--- begin Information supplied ---
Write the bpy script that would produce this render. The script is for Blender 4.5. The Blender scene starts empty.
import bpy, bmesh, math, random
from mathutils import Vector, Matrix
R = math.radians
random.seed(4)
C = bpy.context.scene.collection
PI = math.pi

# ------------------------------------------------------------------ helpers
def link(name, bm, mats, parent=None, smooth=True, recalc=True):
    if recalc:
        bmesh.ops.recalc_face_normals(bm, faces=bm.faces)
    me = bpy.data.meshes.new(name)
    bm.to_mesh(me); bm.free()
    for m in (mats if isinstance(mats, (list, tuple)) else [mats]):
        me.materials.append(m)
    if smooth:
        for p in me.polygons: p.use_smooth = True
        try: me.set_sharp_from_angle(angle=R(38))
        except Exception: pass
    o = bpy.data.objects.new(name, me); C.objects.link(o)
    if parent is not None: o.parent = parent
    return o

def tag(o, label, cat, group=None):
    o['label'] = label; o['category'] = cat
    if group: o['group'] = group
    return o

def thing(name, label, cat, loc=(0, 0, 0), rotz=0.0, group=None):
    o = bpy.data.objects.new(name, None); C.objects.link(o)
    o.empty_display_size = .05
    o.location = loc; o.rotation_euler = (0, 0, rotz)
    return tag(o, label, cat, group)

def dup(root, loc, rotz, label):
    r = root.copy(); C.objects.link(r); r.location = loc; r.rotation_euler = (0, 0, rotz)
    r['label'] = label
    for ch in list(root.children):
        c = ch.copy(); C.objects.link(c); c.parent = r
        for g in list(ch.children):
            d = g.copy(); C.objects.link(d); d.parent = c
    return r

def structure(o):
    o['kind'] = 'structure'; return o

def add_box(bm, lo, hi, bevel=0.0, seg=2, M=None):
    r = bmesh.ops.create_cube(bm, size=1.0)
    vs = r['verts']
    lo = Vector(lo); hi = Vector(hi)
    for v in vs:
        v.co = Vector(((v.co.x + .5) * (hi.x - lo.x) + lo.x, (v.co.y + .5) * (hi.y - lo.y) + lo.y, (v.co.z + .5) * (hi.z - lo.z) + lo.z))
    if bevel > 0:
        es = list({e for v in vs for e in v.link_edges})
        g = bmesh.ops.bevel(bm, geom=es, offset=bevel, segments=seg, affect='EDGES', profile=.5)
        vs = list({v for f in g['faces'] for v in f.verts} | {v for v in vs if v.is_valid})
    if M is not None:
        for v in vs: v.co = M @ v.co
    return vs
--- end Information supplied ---
Output the listing above exactly as it appears.

Written response:
Write the bpy script that would produce this render. The script is for Blender 4.5. The Blender scene starts empty.
import bpy, bmesh, math, random
from mathutils import Vector, Matrix
R = math.radians
random.seed(4)
C = bpy.context.scene.collection
PI = math.pi

# ------------------------------------------------------------------ helpers
def link(name, bm, mats, parent=None, smooth=True, recalc=True):
    if recalc:
        bmesh.ops.recalc_face_normals(bm, faces=bm.faces)
    me = bpy.data.meshes.new(name)
    bm.to_mesh(me); bm.free()
    for m in (mats if isinstance(mats, (list, tuple)) else [mats]):
        me.materials.append(m)
    if smooth:
        for p in me.polygons: p.use_smooth = True
        try: me.set_sharp_from_angle(angle=R(38))
        except Exception: pass
    o = bpy.data.objects.new(name, me); C.objects.link(o)
    if parent is not None: o.parent = parent
    return o

def tag(o, label, cat, group=None):
    o['label'] = label; o['category'] = cat
    if group: o['group'] = group
    return o

def thing(name, label, cat, loc=(0, 0, 0), rotz=0.0, group=None):
    o = bpy.data.objects.new(name, None); C.objects.link(o)
    o.empty_display_size = .05
    o.location = loc; o.rotation_euler = (0, 0, rotz)
    return tag(o, label, cat, group)

def dup(root, loc, rotz, label):
    r = root.copy(); C.objects.link(r); r.location = loc; r.rotation_euler = (0, 0, rotz)
    r['label'] = label
    for ch in list(root.children):
        c = ch.copy(); C.objects.link(c); c.parent = r
        for g in list(ch.children):
            d = g.copy(); C.objects.link(d); d.parent = c
    return r

def structure(o):
    o['kind'] = 'structure'; return o

def add_box(bm, lo, hi, bevel=0.0, seg=2, M=None):
    r = bmesh.ops.create_cube(bm, size=1.0)
    vs = r['verts']
    lo = Vector(lo); hi = Vector(hi)
    for v in vs:
        v.co = Vector(((v.co.x + .5) * (hi.x - lo.x) + lo.x, (v.co.y + .5) * (hi.y - lo.y) + lo.y, (v.co.z + .5) * (hi.z - lo.z) + lo.z))
    if bevel > 0:
        es = list({e for v in vs for e in v.link_edges})
        g = bmesh.ops.bevel(bm, geom=es, offset=bevel, segments=seg, affect='EDGES', profile=.5)
        vs = list({v for f in g['faces'] for v in f.verts} | {v for v in vs if v.is_valid})
    if M is not None:
        for v in vs: v.co = M @ v.co
    return vs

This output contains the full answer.